Duesenberg Model J Convertible Coupe

The Model J Duesenberg has long been regarded as the most outstanding example of design and engineering of the Classic Era. Introduced in 1929, trading was halted on the New York Stock Exchange for the announcement. At $8,500 for the chassis alone, it was by far the most expensive car in America. With coachwork, the delivered price of many Duesenbergs approached $20,000, a staggering sum at a time when a typical new family car cost around $500.

The Duesenberg Model J was conceived and executed to be superlative in all aspects. Its short wheelbase chassis was 142.5 inches, nearly 12 feet. The double overhead camshaft straight eight-cylinder engine had four valves per cylinder and displaced 420 cubic inches. It made 265 horsepower. The finest materials were used throughout and fit and finish were to tool room standards. Each chassis was driven at speed for 100 miles at Indianapolis.

The Duesenberg Model J’s introduction on December 1, 1928 at the New York Auto Salon was front page news. The combination of the Duesenberg reputation with the Model J’s grand concept and execution made it the star of the show and the year. Duesenberg ordered enough components to build 500 Model Js while development continued for six months after the Model J’s introduction to ensure its close approximation of perfection. The first customer delivery came in May 1929, barely five months before Black Tuesday. Unfortunately, the Model J Duesenberg lacked financing and support from E.L. Cord and Auburn Corporation, which were both struggling to stay afloat in the decimated middle market.

The effect of the Duesenberg J on America cannot be minimized. Even in the misery of the Depression this paragon of power illustrated the continued existence of wealth and the upper class. Duesenberg’s advertising became a benchmark, featuring the wealthy and privileged in opulent surroundings with only a single line of copy: “He drives a Duesenberg.” The outside exhaust pipes inspired generations of auto designers and remain, 60 years later, a symbol of power and performance. “She’s a real Duesy,” still means a slick, quick, smooth and desirable possession of the highest quality.

Duesenbergs were expensive cars, and only men or women of means could afford them. At a time when a perfectly good new family sedan could be purchased for $500 or so, a coachbuilt Duesenberg often cost $20,000 or more. If a full-sized family sedan sells for $30,000 today, that is the equivalent of more than $1 million dollars now. Such extravagance was born of an era of unbridled capitalism – a time when a man with vision and ability could make – and keep – a fortune of staggering size.

These were the men who could afford the very best, and there was absolutely no doubt that when it came to automobiles, E. L. Cord’s magnificent Duesenberg was the best that money could buy.

It is interesting to note that during the course of Duesenberg production, various enhancements were made, but according to Duesenberg historian and author J. L. Elbert, most of these changes were implemented after the first 250 cars were built.

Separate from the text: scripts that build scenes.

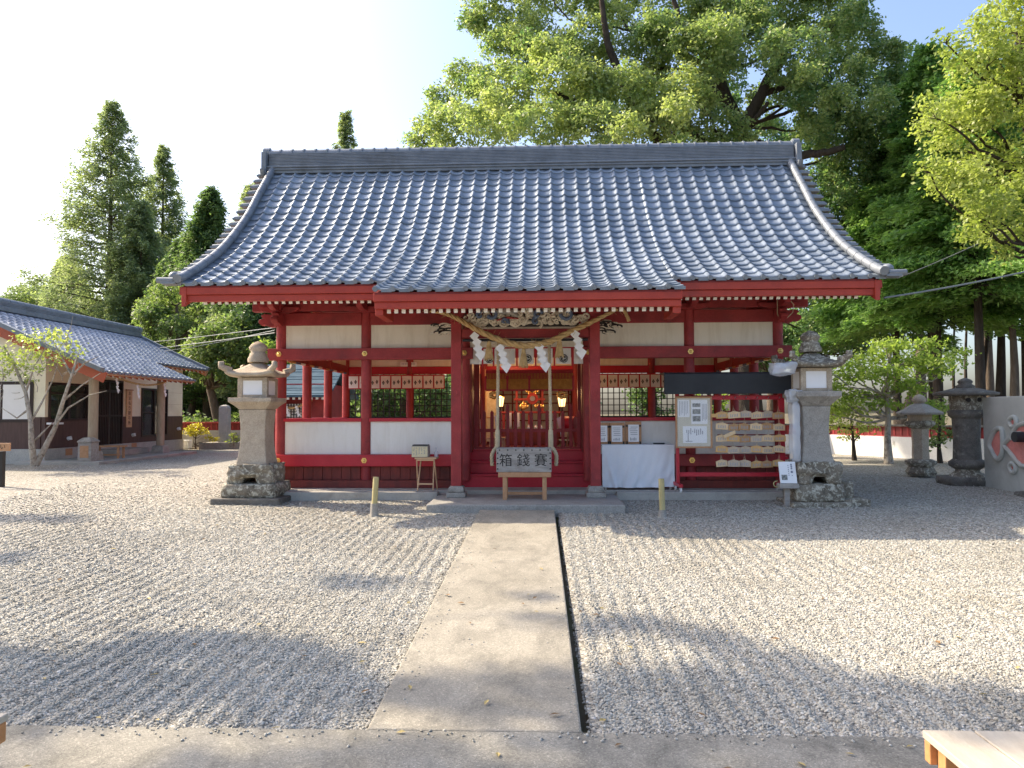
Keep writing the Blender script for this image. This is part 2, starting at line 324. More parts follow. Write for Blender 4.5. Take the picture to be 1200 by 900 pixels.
M['tile_trim'] = surf('grey_ridge_tile', (0.165,0.185,0.21), (0.24,0.262,0.29), 4.0, 0.48, (1,1,1), 0.5, 0.1, 0.003, (0.10,0.105,0.11), 1.5, 0.55, 0.8, metal=0.2)
M['shrine_copper'] = surf('blue_grey_sheet_roof', (0.05,0.095,0.13), (0.085,0.135,0.175), 3.0, 0.8, (1,1,1), 0.15, 0.1)

def leaf_mat(name, lo, hi, trans=0.35, rough=0.5, back=1.25):
    """leaf colour varies leaf by leaf; light also passes through the blade"""
    m = bpy.data.materials.new(name); m.use_nodes = True; nt = m.node_tree; nt.nodes.remove(nt.nodes['Principled BSDF']); out = nt.nodes['Material Output']
    a = nt.nodes.new('ShaderNodeAttribute'); a.attribute_name = 'tone'
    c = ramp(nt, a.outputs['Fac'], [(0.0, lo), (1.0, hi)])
    pr = nt.nodes.new('ShaderNodeBsdfPrincipled'); pr.inputs['Roughness'].default_value = rough; pr.inputs['Specular IOR Level'].default_value = 0.35; nt.links.new(c, pr.inputs['Base Color'])
    tr = nt.nodes.new('ShaderNodeBsdfTranslucent'); nt.links.new(mixc(nt, c, (back, back*1.08, back*0.62), 1.0, 'MULTIPLY'), tr.inputs['Color'])
    mx = nt.nodes.new('ShaderNodeMixShader'); mx.inputs[0].default_value = trans
    nt.links.new(pr.outputs[0], mx.inputs[1]); nt.links.new(tr.outputs[0], mx.inputs[2]); nt.links.new(mx.outputs[0], out.inputs[0]); return m
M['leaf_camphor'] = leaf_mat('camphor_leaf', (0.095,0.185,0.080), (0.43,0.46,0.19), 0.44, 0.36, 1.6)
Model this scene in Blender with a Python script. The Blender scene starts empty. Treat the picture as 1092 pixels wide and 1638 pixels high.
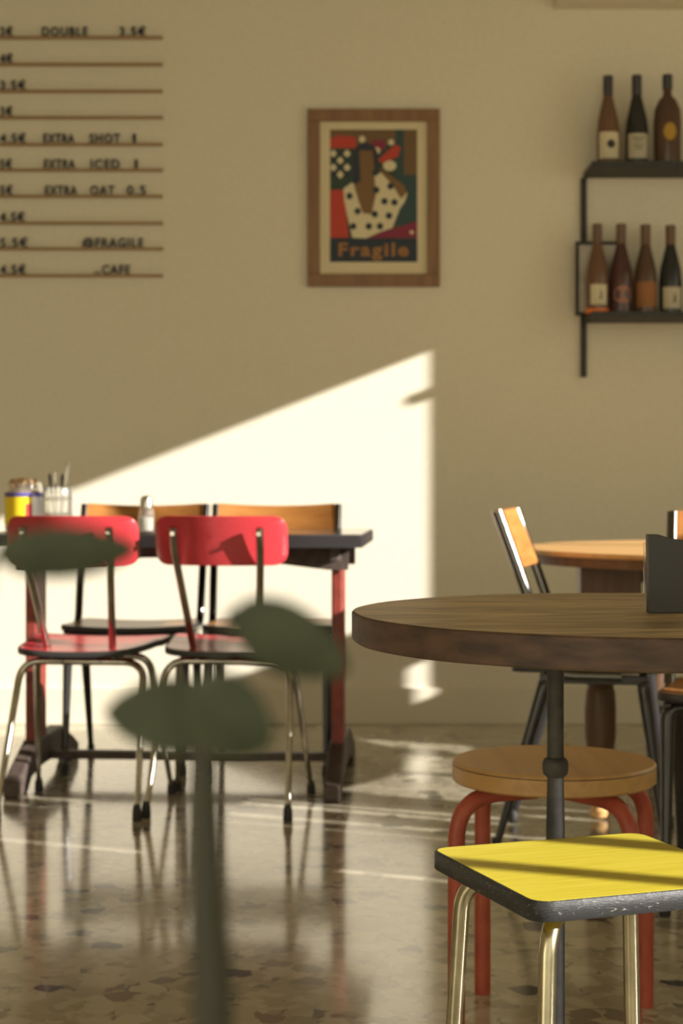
import bpy, bmesh, math, random
from mathutils import Vector, Matrix
random.seed(7)
S = bpy.context.scene
COL = S.collection

# ------------------------------------------------------------------ camera, light, exposure
F, CX, HY, H = 2700.0, 546.0, 780.0, 0.90       # focal length in px, principal column, horizon row, eye height
cam = bpy.data.cameras.new('camera'); camo = bpy.data.objects.new('camera', cam); COL.objects.link(camo)
cam.sensor_fit = 'VERTICAL'; cam.sensor_height = 36.0; cam.lens = F/1638*36.0
cam.shift_y = -(819-HY)/1638
camo.location = (0, 0, H); camo.rotation_euler = (math.pi/2, 0, 0)
cam.clip_start = 0.02; cam.dof.use_dof = True; cam.dof.focus_distance = 1.98; cam.dof.aperture_fstop = 7.6
S.camera = camo
S.view_settings.view_transform = 'Standard'; S.view_settings.look = 'None'
S.view_settings.gamma = 1.0; S.view_settings.use_curve_mapping = False
S.view_settings.exposure = 0.0

SUN_DIR = Vector((-1.0, 0.41, -0.39)).normalized()
sun = bpy.data.lights.new('sun', 'SUN'); suno = bpy.data.objects.new('sun', sun); COL.objects.link(suno)
sun.energy = 12.5; sun.color = (1.0, 0.955, 0.89); sun.angle = math.radians(0.55)
suno.rotation_euler = SUN_DIR.to_track_quat('-Z', 'Y').to_euler(); suno.location = (6, 1, 4)
world = bpy.data.worlds.new('world'); S.world = world; world.use_nodes = True
bg = world.node_tree.nodes['Background']
bg.inputs[0].default_value = (1.0, 0.93, 0.66, 1); bg.inputs[1].default_value = 1.42

def P(px, py, d):
    return Vector(((px-CX)*d/F, d, H-(py-HY)*d/F))

# ------------------------------------------------------------------ materials
def mat(name, col, rough=0.5, metal=0.0, trans=0.0, spec=0.5, ior=1.45, coat=0.0):
    m = bpy.data.materials.new(name); m.use_nodes = True
    b = m.node_tree.nodes['Principled BSDF']
    b.inputs['Base Color'].default_value = (*col, 1); b.inputs['Roughness'].default_value = rough
    b.inputs['Metallic'].default_value = metal; b.inputs['Transmission Weight'].default_value = trans
    b.inputs['Specular IOR Level'].default_value = spec; b.inputs['IOR'].default_value = ior
    b.inputs['Coat Weight'].default_value = coat
    return m
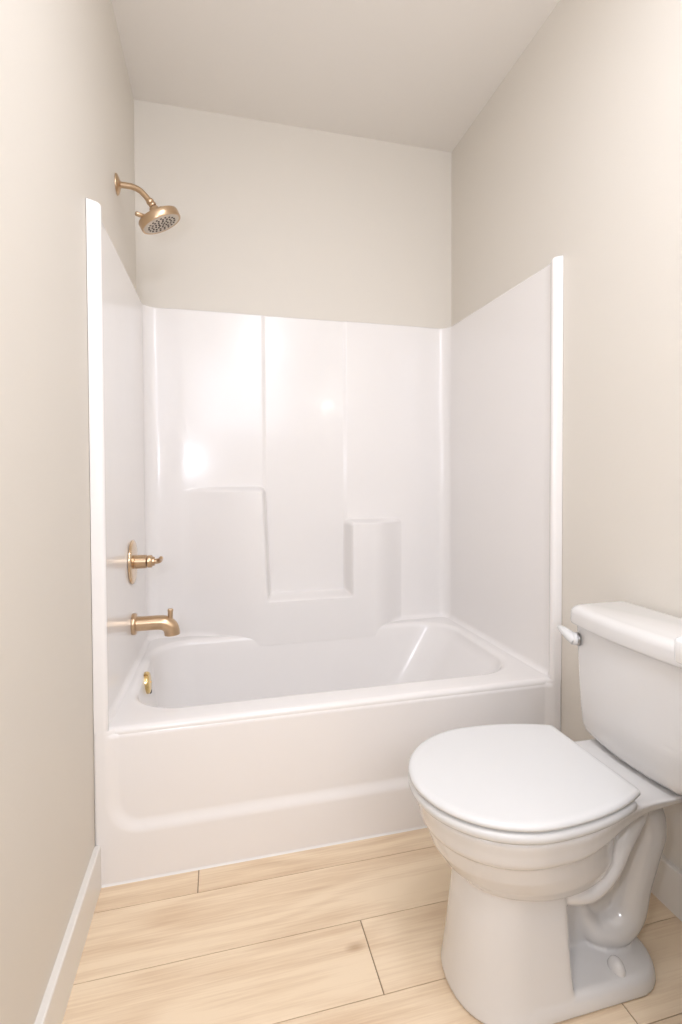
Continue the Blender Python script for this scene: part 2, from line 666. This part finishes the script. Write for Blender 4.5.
# ------------------------------------------------------------------ shower head
sh = thing('wall_shower', 'champagne bronze shower head on a bent arm from the left wall', 'shower', (0.001, 0.455, 2.222))
SY = 0.455
bm = bmesh.new()
lathe(bm, (0.0006, SY, 2.222), (1, 0, 0), [(0, 0.036), (0.002, 0.036), (0.006, 0.033), (0.010, 0.024), (0.013, 0.014), (0.015, 0.0125)], 40)
o = obj('wall_flange', bm, M_BRONZE, sh, sharp=60)
bm = bmesh.new()
arm = smooth_path([(0.004, SY, 2.222, 0.0105), (0.030, SY, 2.222, 0.0105), (0.055, SY, 2.220, 0.0105), (0.078, SY, 2.211, 0.0105), (0.097, SY, 2.194, 0.0105), (0.118, SY, 2.169, 0.0105)], 8)
tube(bm, arm, 20)
obj('shower_arm', bm, M_BRONZE, sh, sharp=60)
hd = Vector((0.45, 0.10, -0.89)).normalized()      # the way the spray face looks
ball = Vector((0.119, SY, 2.167))
bm = bmesh.new()
lathe(bm, Vector((0.110, SY, 2.179)), (0.62, 0, -0.78), [(0, 0.0125), (0.003, 0.014), (0.010, 0.014), (0.013, 0.012), (0.018, 0.0145), (0.024, 0.0125)], 24)
obj('collar_nut', bm, M_BRONZE, sh, sharp=45)
hc = ball + hd * 0.012
bm = bmesh.new()
prof = [(0.0, 0.006), (0.002, 0.0170), (0.020, 0.0200), (0.024, 0.024), (0.027, 0.036), (0.0300, 0.054), (0.0320, 0.0700), (0.0340, 0.0745), (0.0365, 0.0758), (0.060, 0.0758), (0.0630, 0.0742), (0.0635, 0.0715), (0.0615, 0.0685), (0.0615, 0.0)]
lathe(bm, hc, hd, prof, 56)
head = obj('spray_head', bm, M_BRONZE, sh, sharp=40)
q = Vector((0, 0, 1)).rotation_difference(hd)
ex, ey = q @ Vector((1, 0, 0)), q @ Vector((0, 1, 0))
bm = bmesh.new()
lathe(bm, hc + hd * 0.0610, hd, [(0, 0.0680), (0.0012, 0.0680), (0.0018, 0.0665), (0.0018, 0)], 48)
face = obj('spray_face', bm, M_NOZ_FACE, head, loc=(0, 0, 0), sharp=40)
bm = bmesh.new()
for rr, nn in ((0.011, 5), (0.0235, 9), (0.037, 14), (0.0505, 19)):
    for k in range(nn):
        a = 2 * PI * (k + 0.5 * (nn % 3)) / nn
        c = hc + hd * 0.0622 + (ex * math.cos(a) + ey * math.sin(a)) * rr
        lathe(bm, c, hd, [(0, 0.0042), (0.0022, 0.0036), (0.003, 0.0022)], 8)
nz = obj('spray_nozzles', bm, M_NOZ, head, loc=(0, 0, 0), sharp=40)
# spray selector tab at the rim and the small stop at its back
dl = Vector((-0.82, -0.55, 0))
dl = (dl - hd * dl.dot(hd)).normalized()
bm = bmesh.new()
p0 = hc + hd * 0.030 + dl * 0.060
tube(bm, [(*(p0 + dl * 0.0), 0.0085), (*(p0 + dl * 0.010 - hd * 0.004), 0.0080), (*(p0 + dl * 0.026 - hd * 0.011), 0.0084), (*(p0 + dl * 0.028 - hd * 0.012), 0.0060)], 14)
obj('selector_tab', bm, M_BRONZE, head, loc=(0, 0, 0), sharp=50)
dr = Vector((0.7, 0.5, 0)); dr = (dr - hd * dr.dot(hd)).normalized()
bm = bmesh.new()
p0 = hc + hd * 0.024 + dr * 0.032
lathe(bm, p0, -hd, [(-0.010, 0.0075), (0.022, 0.0075), (0.024, 0.006)], 16)
obj('pivot_post', bm, M_BRONZE, head, loc=(0, 0, 0), sharp=50)

# ------------------------------------------------------------------ shower valve
PY = 0.494
VX = 0.0294
vv = thing('shower_valve', 'bronze shower valve with large round plate and lever handle above the spout', 'shower valve', (VX, PY, 0.846))
vc = Vector((VX - 0.0008, PY, 0.846))
bm = bmesh.new()
lathe(bm, vc, (1, 0, 0), [(0, 0.082), (0.004, 0.083), (0.008, 0.0815), (0.0105, 0.0775), (0.0115, 0.070), (0.0125, 0.030), (0.013, 0.0)], 64)
obj('escutcheon', bm, M_BRONZE_P, vv, sharp=60)
bm = bmesh.new()
lathe(bm, vc + Vector((0.011, 0, 0)), (1, 0, 0), [(0, 0.031), (0.003, 0.0255), (0.041, 0.0255), (0.0425, 0.0235), (0.0425, 0.0)], 40)
obj('valve_sleeve', bm, M_BRONZE, vv, sharp=50)
bm = bmesh.new()
lathe(bm, vc + Vector((0.0555, 0, 0)), (1, 0, 0), [(0, 0.021), (0.002, 0.0235), (0.016, 0.0235), (0.018, 0.0215), (0.018, 0.0175), (0.026, 0.0170), (0.027, 0.014), (0.027, 0.0)], 40)
kn = obj('handle_hub', bm, M_BRONZE, vv, sharp=50)
bm = bmesh.new()
hp = vc + Vector((0.080, 0, 0))
tube(bm, smooth_path([(*(hp), 0.0105), (*(hp + Vector((0.012, -0.001, 0.000))), 0.0100), (*(hp + Vector((0.020, -0.005, 0.003))), 0.0094), (*(hp + Vector((0.026, -0.016, 0.010))), 0.0082),
                  (*(hp + Vector((0.029, -0.034, 0.016))), 0.0070), (*(hp + Vector((0.030, -0.056, 0.020))), 0.0064), (*(hp + Vector((0.030, -0.060, 0.0205))), 0.004)], 6), 16)
obj('lever', bm, M_BRONZE, kn, loc=(0, 0, 0), sharp=60)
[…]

J395 is chassis number 2414, and is therefore approximately the 289th Model J to be assembled. It was also at this point that the price of the chassis was increased by $1,000 to $9,500.

The new Duesenberg was tailor-made for the custom body industry. It had the power and stance to carry imposing coachwork, and the style and grace of the factory sheet metal was ideally suited for the execution of elegant custom coachwork. The Murphy Body Company of Pasadena, California is generally recognized as the most successful coachbuilder on the Duesenberg Model J chassis.

This car was auctioned off by RM Auctions in March of 2009 at the The Ritz-Carlton, Amelia Island, Florida and in March of 2011 at the Ritz-Carlton, Amelia Island, Florida.

265bhp, 420 cu. in. four valves per cylinder twin overhead camshaft inline eight-cylinder engine with hemispherical combustion chambers, three-speed synchromesh transmission, front suspension via semi-elliptical leaf springs and beam axle, rear suspension via semi-elliptical leaf springs and live rear axle, and vacuum-assisted four-wheel hydraulic brakes. Wheelbase: 142.5".